I know, based on some of his other writings, that Woodward is capable of better things. But he clearly has never thought that Mormons were worth the investment of his time or contemplation. He has never believed there was something worth learning about them or from them. There is no evidence that Woodward in his writings that he has read the book by Millett or the one by Robinson, both mentioned in your analysis, that simply try to explain Mormon doctrines intelligibly to Evangelicals.
That is especially ironic, because a number of non-Mormon scholars are finding all sorts of interesting depth and meaning in Mormonism that they think should be considered by others, as a matter of shining light on more universal religious and philosophical concerns. Harold Bloom praised Joseph Smith as an original religious genius. Margaret Barker finds in Smith and his religious publications a remarkable correlation with her
own modern analysis of the ancient Israelite faith that was practiced in the pre-Exilic temple in Jerusalem. A body of scholars spent two days reviewing Smith’s impact on aspects of religion and society at a symposium at the Library of Congress.
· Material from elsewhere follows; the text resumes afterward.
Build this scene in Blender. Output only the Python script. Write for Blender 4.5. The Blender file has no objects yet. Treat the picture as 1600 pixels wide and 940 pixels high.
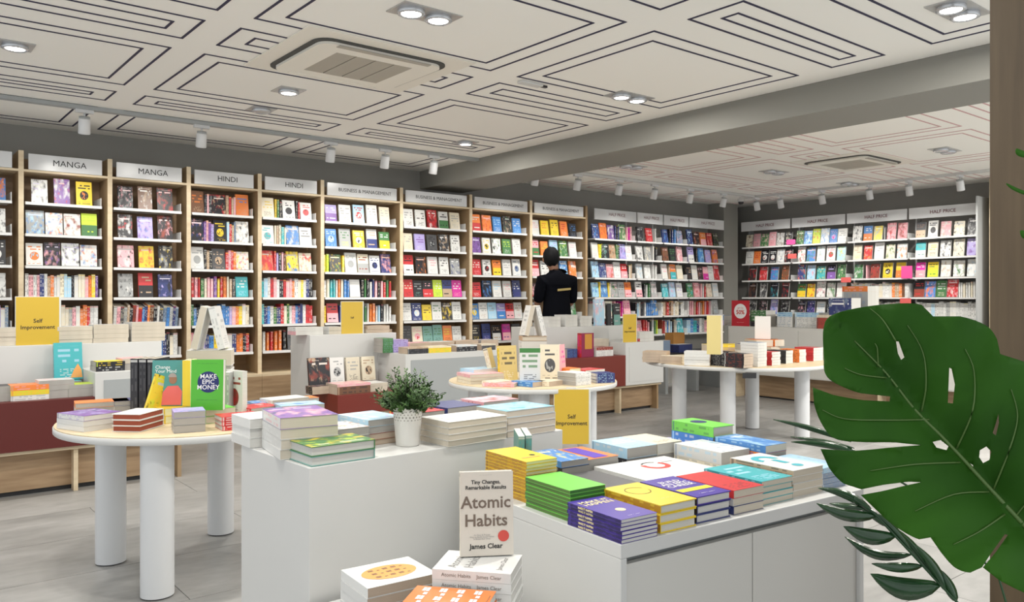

I don’t think Woodward has paid attention to any of that. He long ago filed Mormons into their “corporate religion” pigeonhole, and he is not interested in appreciating Smith as a “genius”, even at a time when more and more of his “radical” religious ideas, such as post-mortal salvation for the dead who have not heard the gospel, are emerging from modern theologians’ contemplation of what the Bible really says. He thinks that, as far as Mormon theology goes, “there is no there there”, forever ignorant because he is too fastidious to reach in and learn how deep it really is.